As understandably enraged as those who are suffering most become (and if you have suffered even as little as we have, you really can understand this), you cannot seriously blame anyone for natural disasters of this sort. And it is heartening to see how many people rise to the occasion — because that is their job, and/or out of sheer altruism and human compassion.

Beyond this I find myself wondering why so much of our debate about energy policy turns around oil and gas. Even if you only go without electricity for 28 hours, in below freezing temperatures, you get a bracing crash course in the utterly massive extent to which our kind of advanced civilization today depends on electricity. A sudden comparable shortage of oil and gas would cause nowhere near so much grief and hardship.

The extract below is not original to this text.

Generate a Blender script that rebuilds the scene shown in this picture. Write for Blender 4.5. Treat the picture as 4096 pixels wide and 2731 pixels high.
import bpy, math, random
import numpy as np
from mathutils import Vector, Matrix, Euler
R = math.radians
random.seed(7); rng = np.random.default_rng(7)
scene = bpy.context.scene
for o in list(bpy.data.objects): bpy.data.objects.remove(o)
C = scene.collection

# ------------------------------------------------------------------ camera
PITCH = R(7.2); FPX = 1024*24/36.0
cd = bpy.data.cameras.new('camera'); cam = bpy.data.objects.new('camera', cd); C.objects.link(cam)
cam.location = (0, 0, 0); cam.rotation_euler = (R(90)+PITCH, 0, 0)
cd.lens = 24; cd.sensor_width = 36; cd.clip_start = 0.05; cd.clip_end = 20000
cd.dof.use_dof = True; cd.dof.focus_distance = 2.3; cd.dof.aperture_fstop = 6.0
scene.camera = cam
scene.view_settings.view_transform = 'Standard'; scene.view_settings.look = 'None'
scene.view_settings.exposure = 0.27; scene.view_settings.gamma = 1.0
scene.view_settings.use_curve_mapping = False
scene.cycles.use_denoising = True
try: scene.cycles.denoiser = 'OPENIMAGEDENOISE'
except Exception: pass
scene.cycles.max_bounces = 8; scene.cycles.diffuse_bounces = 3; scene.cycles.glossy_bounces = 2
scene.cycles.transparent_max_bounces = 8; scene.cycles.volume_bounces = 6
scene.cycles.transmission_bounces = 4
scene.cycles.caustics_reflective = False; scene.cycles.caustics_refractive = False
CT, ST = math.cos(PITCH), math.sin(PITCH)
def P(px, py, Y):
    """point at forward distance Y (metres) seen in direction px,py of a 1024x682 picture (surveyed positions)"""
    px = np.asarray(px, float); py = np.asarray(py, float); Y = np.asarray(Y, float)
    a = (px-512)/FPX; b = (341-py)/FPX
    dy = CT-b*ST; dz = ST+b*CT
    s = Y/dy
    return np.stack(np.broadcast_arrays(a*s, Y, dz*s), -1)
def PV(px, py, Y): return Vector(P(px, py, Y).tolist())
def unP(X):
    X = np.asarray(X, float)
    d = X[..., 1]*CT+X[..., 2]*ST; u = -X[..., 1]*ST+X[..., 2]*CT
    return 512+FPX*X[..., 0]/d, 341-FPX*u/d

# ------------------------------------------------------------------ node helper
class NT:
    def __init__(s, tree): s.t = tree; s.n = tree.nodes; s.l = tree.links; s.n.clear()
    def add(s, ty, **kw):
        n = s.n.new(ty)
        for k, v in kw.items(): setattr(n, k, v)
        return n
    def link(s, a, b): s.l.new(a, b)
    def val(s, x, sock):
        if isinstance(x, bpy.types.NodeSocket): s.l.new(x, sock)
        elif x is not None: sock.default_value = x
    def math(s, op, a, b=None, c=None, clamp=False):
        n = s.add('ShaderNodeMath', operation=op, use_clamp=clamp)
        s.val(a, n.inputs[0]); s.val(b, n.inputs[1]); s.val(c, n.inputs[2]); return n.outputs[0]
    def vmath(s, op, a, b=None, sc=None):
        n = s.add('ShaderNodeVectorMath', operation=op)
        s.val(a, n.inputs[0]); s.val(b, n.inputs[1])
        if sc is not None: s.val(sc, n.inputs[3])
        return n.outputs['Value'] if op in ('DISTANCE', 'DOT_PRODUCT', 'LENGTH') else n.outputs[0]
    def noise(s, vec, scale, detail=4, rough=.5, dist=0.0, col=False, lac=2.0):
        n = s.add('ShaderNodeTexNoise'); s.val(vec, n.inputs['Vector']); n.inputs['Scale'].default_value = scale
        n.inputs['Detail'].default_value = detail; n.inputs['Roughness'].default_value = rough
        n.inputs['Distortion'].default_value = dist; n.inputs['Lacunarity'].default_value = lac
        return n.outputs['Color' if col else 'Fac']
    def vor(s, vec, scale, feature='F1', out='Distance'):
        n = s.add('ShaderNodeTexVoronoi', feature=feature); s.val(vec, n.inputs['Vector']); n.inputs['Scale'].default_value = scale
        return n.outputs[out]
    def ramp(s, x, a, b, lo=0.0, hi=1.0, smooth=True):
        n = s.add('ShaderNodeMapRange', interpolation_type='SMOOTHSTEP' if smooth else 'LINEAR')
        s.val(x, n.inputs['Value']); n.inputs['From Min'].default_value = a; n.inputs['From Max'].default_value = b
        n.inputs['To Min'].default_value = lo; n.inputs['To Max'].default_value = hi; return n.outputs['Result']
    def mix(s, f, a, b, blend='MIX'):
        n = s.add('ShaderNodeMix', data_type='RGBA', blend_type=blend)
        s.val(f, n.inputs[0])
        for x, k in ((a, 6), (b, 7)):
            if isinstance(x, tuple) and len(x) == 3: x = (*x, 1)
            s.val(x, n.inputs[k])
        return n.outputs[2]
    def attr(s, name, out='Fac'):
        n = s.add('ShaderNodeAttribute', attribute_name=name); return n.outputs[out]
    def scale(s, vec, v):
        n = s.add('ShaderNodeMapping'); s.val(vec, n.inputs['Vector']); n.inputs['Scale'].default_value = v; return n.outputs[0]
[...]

We coped with our 28 hours of hardship as best we could, sitting around the fireplace — often in candlelight. (We had cut some old used wood into fireplace-sized pieces this past summer, and they were suddenly very useful.) Over and over we reflected that we were at least getting some sense of what life in our part of North America must have been like in the middle of the 19th century.

The discussion carried on when we dropped around to our next-door neighbours on Christmas Eve — by which time everyone on our street was enjoying the blessings of electricity once again. We had, in effect, travelled back in time for a short while. And because it was so short (and we at least had fireplaces, because our houses were built just before the ascent of what the Toronto newspaper ads of the 1920s called the “Standard Electric Home”), it was almost interesting.

But no one had any doubt that we vast masses of ordinary people are much better off in the age of electricity. And the next time someone starts telling me that I need to worry a lot about energy policy and oil and gas, I am going to remember the ice storm nightmare before and after the late December holiday season of 2013, in the part of the world I live in.

And I am going to say yes, but what are you going to do about ensuring reliable supplies of electricity?

That is the kind of energy that really counts today. And if you don’t believe this, just try going without it, for any remotely serious length of time, especially when the temperature is below freezing.